Dr Karol Dudek-Różycki, nauczyciel chemii i przewodniczący Polskiego Stowarzyszenia Nauczycieli Przedmiotów Przyrodniczych (PSNPP) podkreśla, że Polska jest niezwykle zróżnicowana pod względem edukacji – zarówno jeśli chodzi o wyposażenie placówek, jakość szkół, jak i kompetencje nauczycieli.
- Oczywiście, ograniczeniem zawsze są finanse, ale to właśnie na edukację powinny być przeznaczane środki - zastrzega. I dodaje, że kluczowe jest odpowiednie skonstruowanie podstawy programowej.
- Nie chodzi o to, by w szkołach pojawił się wyszukany sprzęt – do realizacji podstawowych doświadczeń wystarczyłoby coroczne dofinansowanie w wysokości kilku tysięcy złotych z budżetu gminy - dodaje.
Ekspert uważa, że powrót przyrody do szkół to dobre rozwiązanie. - Cieszy zmiana podejścia do interdyscyplinarnego łączenia przedmiotów - mówi.

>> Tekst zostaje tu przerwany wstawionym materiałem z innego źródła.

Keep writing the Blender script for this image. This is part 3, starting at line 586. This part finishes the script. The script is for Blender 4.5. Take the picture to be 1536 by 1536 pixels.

I dodaje, że nowe rozwiązania powinny otwierać nowe perspektywy i wprowadzać realne innowacje, zamiast jedynie odświeżać dotychczasowy model systemu edukacji. - Jaka będzie rzeczywistość? Zobaczymy. Ale zmiany są konieczne, ponieważ obecny system nie przynosi oczekiwanych efektów – wręcz przeciwnie, pogłębia problemy. Widać to szczególnie w przypadku nauk przyrodniczych, gdzie poziom wiedzy uczniów jest dziś znacznie niższy niż w czasach gimnazjów - podkreśla.
Dr Dudek-Różycki sceptycznie ocenia pomysł odgórnego wyznaczenia tygodnia projektowego na listopad – miesiąc, w którym wielu uczniów jest nieobecnych z różnych powodów. Zwraca też uwagę na dodatkowe zajęcia wyrównawcze i lekcje dla zdolnych uczniów. - To ciekawe rozwiązanie, ale może ograniczać autonomię dyrekcji, która powinna sama podejmować decyzje w tym zakresie. Dodatkowo podział w taki sposób może prowadzić do segregacji uczniów - mówi.
Wątpliwości zgłasza również dr Kazimierczyk - także ocenia, że podział może prowadzić do etykietowania uczniów w środowisku szkolnym. - Problemem jest również to, kto miałby te zajęcia prowadzić. Jeśli liczba godzin lekcyjnych się nie zmienia, nauczyciele nadal będą pracować ponad pensum. Dodatkowe zajęcia oznaczają godziny ponadwymiarowe, które musiałyby być dodatkowo płatne, a reforma ma być bezkosztowa, co rodzi pytania o jej realność – mówi.